Rising methane could be a sign that Earth's climate is part-way through a 'termination-level transition'https://theconversation.com/rising-methane-could-be-a-sign-that-earths-climate-is-part-way-through-a-termination-level-transition-211211In the past few million years, Earth’s climate has flipped repeatedly between long, cold glacial periods, with ice sheets covering northern Europe and Canada, and shorter warm inter-glacials.
When each ice age ended, Earth’s surface warmed by as much as several degrees centigrade over a few millennia. Recorded in air bubbles in ice cores, sharply rising methane concentrations are the bellwethers of these great climate-warming events. With each flip from a glacial to an interglacial climate there have been sudden, sharp rises in atmospheric methane, likely from expanding tropical wetlands.

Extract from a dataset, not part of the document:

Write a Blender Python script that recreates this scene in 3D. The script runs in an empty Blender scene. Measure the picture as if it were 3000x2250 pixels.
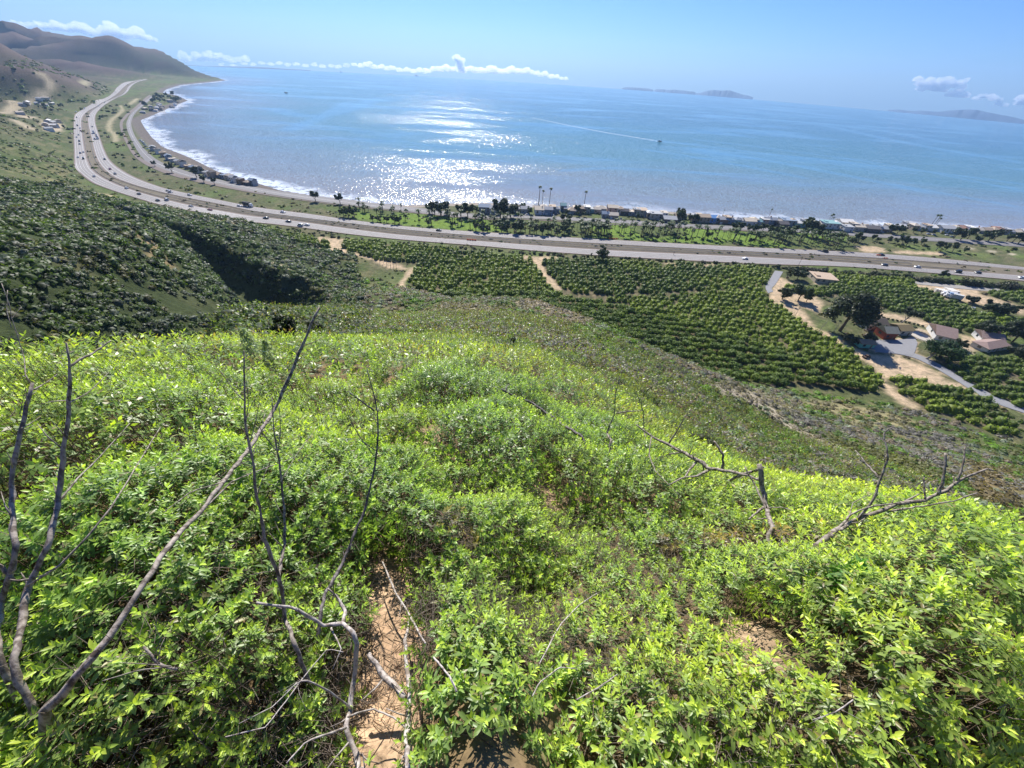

These great climate flips that ended each ice age are known as terminations. Each has a Roman numeral, ranging from Termination IX which happened about 800,000 years ago to Termination IA which initiated the modern climate less than 12,000 years ago. For example, around 131,000 years ago during Termination II, the British climate suddenly flipped from glaciers in the Cotswolds to hippopotami wallowing in what is now Trafalgar Square.
Full terminations take several thousands of years to complete, but many include a creeping onset of warming, then a very abrupt phase of extremely rapid climate change that can take a century or less, followed by a longer, slower period during which the great ice caps finally melt. In the abrupt phase of the great change that brought about the modern climate, Greenland’s temperature rose by around 10°C within a few decades. During these abrupt phases, methane climbs very steeply indeed....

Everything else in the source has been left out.